If you go to this site, you’ll find the following:
“Covent Garden” is essentially a corruption of “Convent Garden” using the French couvent derivation as opposed to the Latin conventus….
“….Couvent means a religious building such as a nunnery or monastery….
“….By the 13th century, most of the present Covent Garden area was land belonging to Westminster Abbey which included a walled vegetable garden tended by the monks….“
Then, at this other site, you’ll read that:
“….Henry VIII….swapped property with the Abbey – to the Abbey’s disadvantage. In return for the lands of the Priory of Hurley, which he dissolved in l536 and which was already a daughter-house of Westminster, the king received Covent (Convent) Garden (the monks’ vegetable garden), Hyde Park and a good deal of property in Westminster….”

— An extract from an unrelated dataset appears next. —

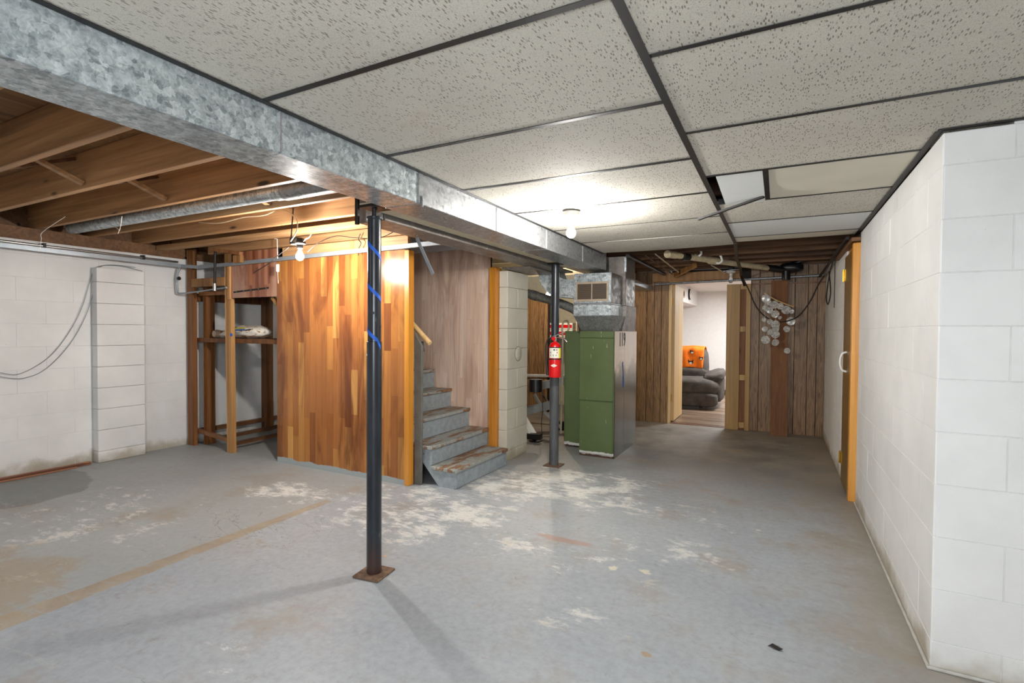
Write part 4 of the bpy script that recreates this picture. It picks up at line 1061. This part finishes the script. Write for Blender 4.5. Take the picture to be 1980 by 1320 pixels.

So, if Westminster Abbey itself confirms this about the name, who am I to query it? And it’s actually so obvious that the present name came about this way that I can hardly believe I didn’t realise it from the outset. But I’m still learning something new every day, and this is clearly my ration for today.
To be absolutely certain about Covent/Convent, go to this page.
Later: And lo! What should now happen but that I resort to Anglo-Norman Letters and Petitions, by the Anglo-Norman Text Society on an entirely unrelated search? There, by pure chance, I came upon a letter (No. 18) from Richard II to the Abbot and Chapter of Sherborne in Dorset, which ends: De par le Roy a les abbé et covent de Shireburne. Not Westminster, I know, but still the covent spelling meaning convent. The modern French is, of course, couvent, as explained above.